Monday, Apr. 25, 1960
Gingery Giovanni
Together let us purely
Indulge a whim we surely
Are faultless to fulfill.
For nobleman and peasant
While doing what is pleasant
Cannot be doing ill.
These tinkly lyrics are not from a vintage operetta but from one of the best--and in a sense most modern--productions ever accorded Mozart's Don Giovanni. For all the Met's fine performances this year, the NBC Opera Company's TV version last week stood out as a high point of the opera season. Usually, English translations of opera have the incongruous effect of a grey flannel suit at a fancy dress ball, but this time Poet W. H. Auden and Collaborator Chester Kallman managed to provide language that was not ridiculed by the music or drowned by it; the TV microphone clearly picked out the words that, in an opera house, usually fail to cross the orchestra pit. As a result, with the exception of a few close calls on bathos, NBC's gingery Don Giovanni played almost like a new story.
In a first-rate cast under Conductor Peter Herman Adler, Bass Cesare Siepi was superb as the don, his voice smooth and resonant, his acting a marvel of revealing, reflex-quick responses to the camera's eye. In one of the opera's musical high points, the Act I love duet of Giovanni and Zerlina (Soprano Judith Raskin), Siepi gave his mahogany tones a range of inflections--ardor, indignation, surprise--that told the viewer in the twist of a phrase everything about the don he needed to know. Less effective than Siepi dramatically, Negro Soprano Leontyne Price sang the role of Donna Anna in a richly textured voice, with dead-sure marksmanship and apparent power to spare. (Her appearance caused the rejection of the show by eleven of NBC's Southern affiliates.)

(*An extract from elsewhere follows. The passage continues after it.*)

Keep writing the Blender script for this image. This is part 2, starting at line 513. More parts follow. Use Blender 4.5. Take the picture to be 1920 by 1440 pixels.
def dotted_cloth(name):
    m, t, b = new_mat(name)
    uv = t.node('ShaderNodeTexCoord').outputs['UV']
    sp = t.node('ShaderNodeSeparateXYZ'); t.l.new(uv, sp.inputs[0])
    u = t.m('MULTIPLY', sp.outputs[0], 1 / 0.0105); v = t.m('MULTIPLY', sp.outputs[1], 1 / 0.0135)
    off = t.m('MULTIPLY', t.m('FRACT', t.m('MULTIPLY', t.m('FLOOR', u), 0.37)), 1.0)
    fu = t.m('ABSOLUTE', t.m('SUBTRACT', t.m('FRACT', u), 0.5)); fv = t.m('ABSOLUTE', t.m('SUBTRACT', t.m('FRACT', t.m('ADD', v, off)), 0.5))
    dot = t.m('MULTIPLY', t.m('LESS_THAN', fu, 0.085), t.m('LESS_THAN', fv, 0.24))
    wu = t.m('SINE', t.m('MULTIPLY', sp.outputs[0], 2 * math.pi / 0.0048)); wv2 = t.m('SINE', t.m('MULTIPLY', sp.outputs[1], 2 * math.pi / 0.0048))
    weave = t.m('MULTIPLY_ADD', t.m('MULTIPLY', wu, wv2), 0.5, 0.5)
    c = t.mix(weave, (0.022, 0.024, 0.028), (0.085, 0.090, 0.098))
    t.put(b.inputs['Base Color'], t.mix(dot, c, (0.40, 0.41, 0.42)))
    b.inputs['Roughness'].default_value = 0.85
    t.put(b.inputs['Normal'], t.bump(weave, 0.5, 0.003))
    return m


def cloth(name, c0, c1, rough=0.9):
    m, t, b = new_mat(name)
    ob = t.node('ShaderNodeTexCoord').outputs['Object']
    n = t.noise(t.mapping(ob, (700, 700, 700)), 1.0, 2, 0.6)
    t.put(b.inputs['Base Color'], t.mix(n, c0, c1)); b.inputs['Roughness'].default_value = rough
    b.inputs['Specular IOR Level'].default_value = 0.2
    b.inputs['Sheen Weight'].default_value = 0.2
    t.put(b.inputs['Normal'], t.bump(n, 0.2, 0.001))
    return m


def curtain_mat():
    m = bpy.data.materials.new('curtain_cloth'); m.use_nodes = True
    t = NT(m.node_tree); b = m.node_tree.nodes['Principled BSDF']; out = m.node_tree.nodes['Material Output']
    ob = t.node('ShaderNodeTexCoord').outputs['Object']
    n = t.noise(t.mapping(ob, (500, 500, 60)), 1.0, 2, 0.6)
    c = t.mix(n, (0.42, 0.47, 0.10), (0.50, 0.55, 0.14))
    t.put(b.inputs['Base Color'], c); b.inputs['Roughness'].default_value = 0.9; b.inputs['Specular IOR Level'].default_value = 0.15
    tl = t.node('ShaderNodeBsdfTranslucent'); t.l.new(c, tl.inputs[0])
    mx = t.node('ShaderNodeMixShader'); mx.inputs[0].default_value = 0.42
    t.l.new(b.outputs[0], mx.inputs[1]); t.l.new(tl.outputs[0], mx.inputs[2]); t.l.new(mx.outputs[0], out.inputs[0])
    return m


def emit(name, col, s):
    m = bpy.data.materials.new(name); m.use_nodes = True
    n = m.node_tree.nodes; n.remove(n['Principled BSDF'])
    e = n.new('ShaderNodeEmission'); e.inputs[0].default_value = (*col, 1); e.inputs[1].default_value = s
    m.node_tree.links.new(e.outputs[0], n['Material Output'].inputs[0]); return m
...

The only dissonant notes in the performance were the wildly off-key plugs delivered for the Florists' Telegraph Delivery Association, which sponsored the show. Even nimble TV veterans found it difficult to switch from a mourning Donna Anna ("The shade of my father/For vengeance it cries!") to a bedridden salesman receiving a bouquet of flowrers with a happy cry: "Why, it's from the boys in the branch office!"